»»

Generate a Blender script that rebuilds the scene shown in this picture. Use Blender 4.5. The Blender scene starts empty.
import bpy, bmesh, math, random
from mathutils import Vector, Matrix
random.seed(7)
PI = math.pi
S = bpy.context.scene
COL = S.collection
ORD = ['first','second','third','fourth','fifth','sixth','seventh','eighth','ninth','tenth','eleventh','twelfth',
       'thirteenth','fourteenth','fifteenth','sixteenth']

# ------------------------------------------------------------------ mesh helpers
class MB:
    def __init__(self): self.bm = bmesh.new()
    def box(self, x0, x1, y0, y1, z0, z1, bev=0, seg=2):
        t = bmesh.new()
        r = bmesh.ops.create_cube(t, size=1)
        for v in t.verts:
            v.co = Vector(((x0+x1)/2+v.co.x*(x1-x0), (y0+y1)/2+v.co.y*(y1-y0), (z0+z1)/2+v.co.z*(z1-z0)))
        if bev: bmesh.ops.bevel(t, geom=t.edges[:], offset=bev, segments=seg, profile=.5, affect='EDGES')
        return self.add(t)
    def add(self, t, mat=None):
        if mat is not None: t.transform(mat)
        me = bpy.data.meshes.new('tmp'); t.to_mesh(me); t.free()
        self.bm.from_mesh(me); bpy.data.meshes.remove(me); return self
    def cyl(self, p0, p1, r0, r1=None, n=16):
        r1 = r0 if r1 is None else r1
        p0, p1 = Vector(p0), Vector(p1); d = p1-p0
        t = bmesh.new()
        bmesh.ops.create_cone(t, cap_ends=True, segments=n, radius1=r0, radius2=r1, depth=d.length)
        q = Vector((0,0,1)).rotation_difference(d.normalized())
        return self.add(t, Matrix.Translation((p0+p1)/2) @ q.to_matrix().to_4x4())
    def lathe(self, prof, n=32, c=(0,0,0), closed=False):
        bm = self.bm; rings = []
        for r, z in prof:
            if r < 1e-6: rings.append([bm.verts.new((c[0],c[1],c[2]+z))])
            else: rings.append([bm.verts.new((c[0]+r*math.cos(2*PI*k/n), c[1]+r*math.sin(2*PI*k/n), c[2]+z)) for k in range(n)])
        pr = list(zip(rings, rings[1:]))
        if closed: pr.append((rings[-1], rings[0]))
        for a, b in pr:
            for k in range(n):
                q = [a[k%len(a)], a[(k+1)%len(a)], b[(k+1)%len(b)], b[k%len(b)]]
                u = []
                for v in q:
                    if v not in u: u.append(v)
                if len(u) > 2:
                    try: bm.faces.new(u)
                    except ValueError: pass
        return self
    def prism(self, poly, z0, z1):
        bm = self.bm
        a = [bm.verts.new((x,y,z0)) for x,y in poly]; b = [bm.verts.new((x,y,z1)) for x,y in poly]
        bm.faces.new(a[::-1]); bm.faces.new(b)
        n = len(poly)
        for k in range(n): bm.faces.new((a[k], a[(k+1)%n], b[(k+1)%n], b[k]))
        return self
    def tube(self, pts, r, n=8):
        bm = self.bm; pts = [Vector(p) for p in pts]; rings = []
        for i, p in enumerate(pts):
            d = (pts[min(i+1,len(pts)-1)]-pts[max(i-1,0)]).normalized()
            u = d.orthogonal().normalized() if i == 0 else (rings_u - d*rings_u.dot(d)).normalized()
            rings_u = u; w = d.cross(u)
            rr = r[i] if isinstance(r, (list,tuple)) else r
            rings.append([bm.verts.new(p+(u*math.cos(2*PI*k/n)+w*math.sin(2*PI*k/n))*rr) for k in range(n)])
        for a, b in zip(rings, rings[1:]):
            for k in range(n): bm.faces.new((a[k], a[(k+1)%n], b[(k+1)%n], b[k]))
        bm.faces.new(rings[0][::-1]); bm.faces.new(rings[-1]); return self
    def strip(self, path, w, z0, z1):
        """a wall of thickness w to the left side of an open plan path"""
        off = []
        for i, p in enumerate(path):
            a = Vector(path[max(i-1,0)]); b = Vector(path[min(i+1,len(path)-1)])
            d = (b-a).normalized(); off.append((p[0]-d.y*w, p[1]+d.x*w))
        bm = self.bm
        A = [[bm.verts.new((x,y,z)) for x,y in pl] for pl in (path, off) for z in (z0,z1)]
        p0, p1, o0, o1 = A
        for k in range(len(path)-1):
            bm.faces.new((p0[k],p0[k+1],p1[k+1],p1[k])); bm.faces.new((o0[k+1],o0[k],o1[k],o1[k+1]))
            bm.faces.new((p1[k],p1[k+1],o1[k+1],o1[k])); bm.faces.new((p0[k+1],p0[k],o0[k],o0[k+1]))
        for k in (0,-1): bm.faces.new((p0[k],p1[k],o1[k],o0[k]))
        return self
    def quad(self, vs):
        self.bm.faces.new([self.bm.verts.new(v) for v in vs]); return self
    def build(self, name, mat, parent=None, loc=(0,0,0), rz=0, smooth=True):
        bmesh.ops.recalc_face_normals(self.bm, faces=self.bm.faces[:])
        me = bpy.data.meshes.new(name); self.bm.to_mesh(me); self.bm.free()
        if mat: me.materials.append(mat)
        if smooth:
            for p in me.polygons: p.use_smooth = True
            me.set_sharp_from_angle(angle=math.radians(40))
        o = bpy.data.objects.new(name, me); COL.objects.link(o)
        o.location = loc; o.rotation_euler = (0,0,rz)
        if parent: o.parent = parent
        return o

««

> **Directions**
Word for word, write out the data.

> **The output**
Generate a Blender script that rebuilds the scene shown in this picture. Use Blender 4.5. The Blender scene starts empty.
import bpy, bmesh, math, random
from mathutils import Vector, Matrix
random.seed(7)
PI = math.pi
S = bpy.context.scene
COL = S.collection
ORD = ['first','second','third','fourth','fifth','sixth','seventh','eighth','ninth','tenth','eleventh','twelfth',
       'thirteenth','fourteenth','fifteenth','sixteenth']

# ------------------------------------------------------------------ mesh helpers
class MB:
    def __init__(self): self.bm = bmesh.new()
    def box(self, x0, x1, y0, y1, z0, z1, bev=0, seg=2):
        t = bmesh.new()
        r = bmesh.ops.create_cube(t, size=1)
        for v in t.verts:
            v.co = Vector(((x0+x1)/2+v.co.x*(x1-x0), (y0+y1)/2+v.co.y*(y1-y0), (z0+z1)/2+v.co.z*(z1-z0)))
        if bev: bmesh.ops.bevel(t, geom=t.edges[:], offset=bev, segments=seg, profile=.5, affect='EDGES')
        return self.add(t)
    def add(self, t, mat=None):
        if mat is not None: t.transform(mat)
        me = bpy.data.meshes.new('tmp'); t.to_mesh(me); t.free()
        self.bm.from_mesh(me); bpy.data.meshes.remove(me); return self
    def cyl(self, p0, p1, r0, r1=None, n=16):
        r1 = r0 if r1 is None else r1
        p0, p1 = Vector(p0), Vector(p1); d = p1-p0
        t = bmesh.new()
        bmesh.ops.create_cone(t, cap_ends=True, segments=n, radius1=r0, radius2=r1, depth=d.length)
        q = Vector((0,0,1)).rotation_difference(d.normalized())
        return self.add(t, Matrix.Translation((p0+p1)/2) @ q.to_matrix().to_4x4())
    def lathe(self, prof, n=32, c=(0,0,0), closed=False):
        bm = self.bm; rings = []
        for r, z in prof:
            if r < 1e-6: rings.append([bm.verts.new((c[0],c[1],c[2]+z))])
            else: rings.append([bm.verts.new((c[0]+r*math.cos(2*PI*k/n), c[1]+r*math.sin(2*PI*k/n), c[2]+z)) for k in range(n)])
        pr = list(zip(rings, rings[1:]))
        if closed: pr.append((rings[-1], rings[0]))
        for a, b in pr:
            for k in range(n):
                q = [a[k%len(a)], a[(k+1)%len(a)], b[(k+1)%len(b)], b[k%len(b)]]
                u = []
                for v in q:
                    if v not in u: u.append(v)
                if len(u) > 2:
                    try: bm.faces.new(u)
                    except ValueError: pass
        return self
    def prism(self, poly, z0, z1):
        bm = self.bm
        a = [bm.verts.new((x,y,z0)) for x,y in poly]; b = [bm.verts.new((x,y,z1)) for x,y in poly]
        bm.faces.new(a[::-1]); bm.faces.new(b)
        n = len(poly)
        for k in range(n): bm.faces.new((a[k], a[(k+1)%n], b[(k+1)%n], b[k]))
        return self
    def tube(self, pts, r, n=8):
        bm = self.bm; pts = [Vector(p) for p in pts]; rings = []
        for i, p in enumerate(pts):
            d = (pts[min(i+1,len(pts)-1)]-pts[max(i-1,0)]).normalized()
            u = d.orthogonal().normalized() if i == 0 else (rings_u - d*rings_u.dot(d)).normalized()
            rings_u = u; w = d.cross(u)
            rr = r[i] if isinstance(r, (list,tuple)) else r
            rings.append([bm.verts.new(p+(u*math.cos(2*PI*k/n)+w*math.sin(2*PI*k/n))*rr) for k in range(n)])
        for a, b in zip(rings, rings[1:]):
            for k in range(n): bm.faces.new((a[k], a[(k+1)%n], b[(k+1)%n], b[k]))
        bm.faces.new(rings[0][::-1]); bm.faces.new(rings[-1]); return self
    def strip(self, path, w, z0, z1):
        """a wall of thickness w to the left side of an open plan path"""
        off = []
        for i, p in enumerate(path):
            a = Vector(path[max(i-1,0)]); b = Vector(path[min(i+1,len(path)-1)])
            d = (b-a).normalized(); off.append((p[0]-d.y*w, p[1]+d.x*w))
        bm = self.bm
        A = [[bm.verts.new((x,y,z)) for x,y in pl] for pl in (path, off) for z in (z0,z1)]
        p0, p1, o0, o1 = A
        for k in range(len(path)-1):
            bm.faces.new((p0[k],p0[k+1],p1[k+1],p1[k])); bm.faces.new((o0[k+1],o0[k],o1[k],o1[k+1]))
            bm.faces.new((p1[k],p1[k+1],o1[k+1],o1[k])); bm.faces.new((p0[k+1],p0[k],o0[k],o0[k+1]))
        for k in (0,-1): bm.faces.new((p0[k],p1[k],o1[k],o0[k]))
        return self
    def quad(self, vs):
        self.bm.faces.new([self.bm.verts.new(v) for v in vs]); return self
    def build(self, name, mat, parent=None, loc=(0,0,0), rz=0, smooth=True):
        bmesh.ops.recalc_face_normals(self.bm, faces=self.bm.faces[:])
        me = bpy.data.meshes.new(name); self.bm.to_mesh(me); self.bm.free()
        if mat: me.materials.append(mat)
        if smooth:
            for p in me.polygons: p.use_smooth = True
            me.set_sharp_from_angle(angle=math.radians(40))
        o = bpy.data.objects.new(name, me); COL.objects.link(o)
        o.location = loc; o.rotation_euler = (0,0,rz)
        if parent: o.parent = parent
        return o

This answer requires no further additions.